Un’Italia competitiva, soprattutto nel settore tessile-moda-pelle

Focus – In una situazione tanto critica, i dati presentati da Marco Fortis della Fondazione Edison fanno bene, perché danno segnale che il nostro sistema produttivo è ancora vivo citale. Fanno bene soprattutto perché queste stime vengono da enti terzi, quindi imparziali.
Secondo il Trade Performance Index elaborato dal WTO e dall’UNCTAD, nonostante la crescente concorrenza dei paesi emergenti nelle fasce di più basso valore aggiunto, nel 2010 l’italia rimane il Paese più competitivo al mondo nei tre comparti del tessile, dell’abbigliamento e della filiera cuoio-pelletteria-calzature. E’ seconda nei settori della meccanica non elettronica, dei manufatti di base e dei manufatti diversi. Sesta ne prodotti alimentari.
Se si considera la competitività nel commercio estero in generale, esteso cioè a tutti i settori merceologici, tra i paesi del G20, sempre nel 2010, l’Italia ha la seconda posizione, dopo la Germania, che risulta prima in 8 settori merceologici dei 14 macrosettori economici considerati dal Trade Performance Index (tra questi mezzi di trasporto, meccanica non elettronica, prodotti chimici, componenti elettronici). Terza in classifica la Cina, a seguire Francia e Giappone.

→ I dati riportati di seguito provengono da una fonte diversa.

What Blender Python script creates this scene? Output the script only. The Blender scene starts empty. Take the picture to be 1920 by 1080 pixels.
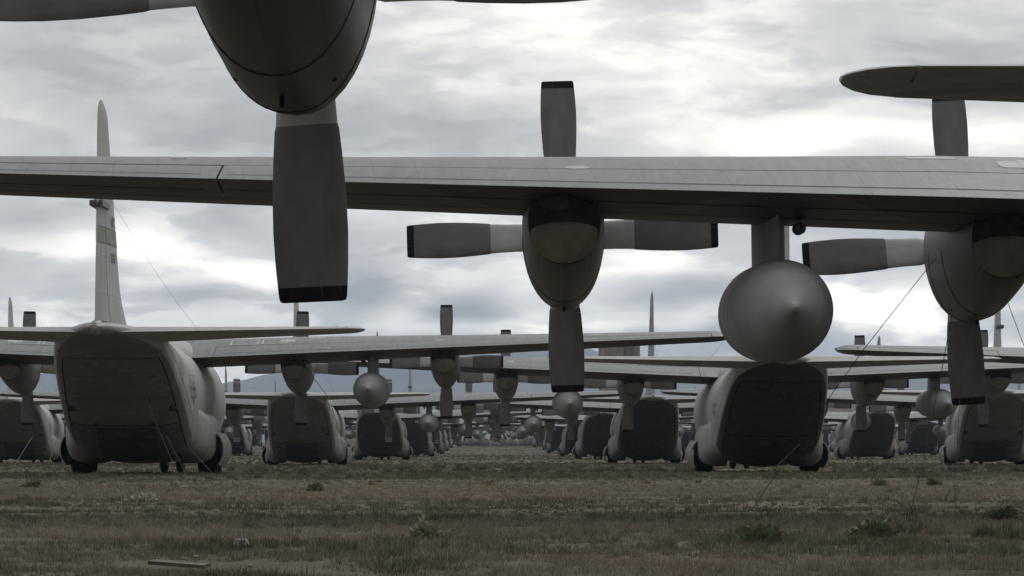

A riprova del fatto che il settore abbigliamento moda non è un settore maturo, Edison ha fornito i dati relativi alla generazione di valore aggiunto di questo settore ‘allargato’, comprensivo cioè di tessile, abbigliamento, calzature, pelli, oreficeria, cosmesi e occhialeria: ebbene nel 2008 il valore aggiunto creato da questo settore italiano è stato maggiore di quello creato dal settore dei veicoli a motore di Francia e Spagna insieme o di quello creato dal settore aerospaziale francese.
Guardando all’Italia, invece,qual è l’importanza dei vari poli produttivi della moda made in Italy? Guardando al numero degli addetti la provincia più importante è Fermo che conta il 31,3% degli addetti totali, a seguire Prato (29,9%) e Biella (21,9%), un po’ più staccati Macerata 12,5%), Barletta-Andria e Trani.
Sappiamo che la vocazione delle aziende della moda made in Italy è per l’esportazione. In effetti questa voce è in aumento, nonostante la crisi: l’export era pari a 46 miliardi di euro nel 2010 ed è stato di 52 miliardi di euro nel 2011. Il trend quindi è positivo, dopo la brusca caduta del 2009 che fece scendere sensibilmente le esportazioni sia dell’abbigliamento, che del tessile, che del cuoio-pelle-calzature, che della cosmetica, gioielleria e occhialeria.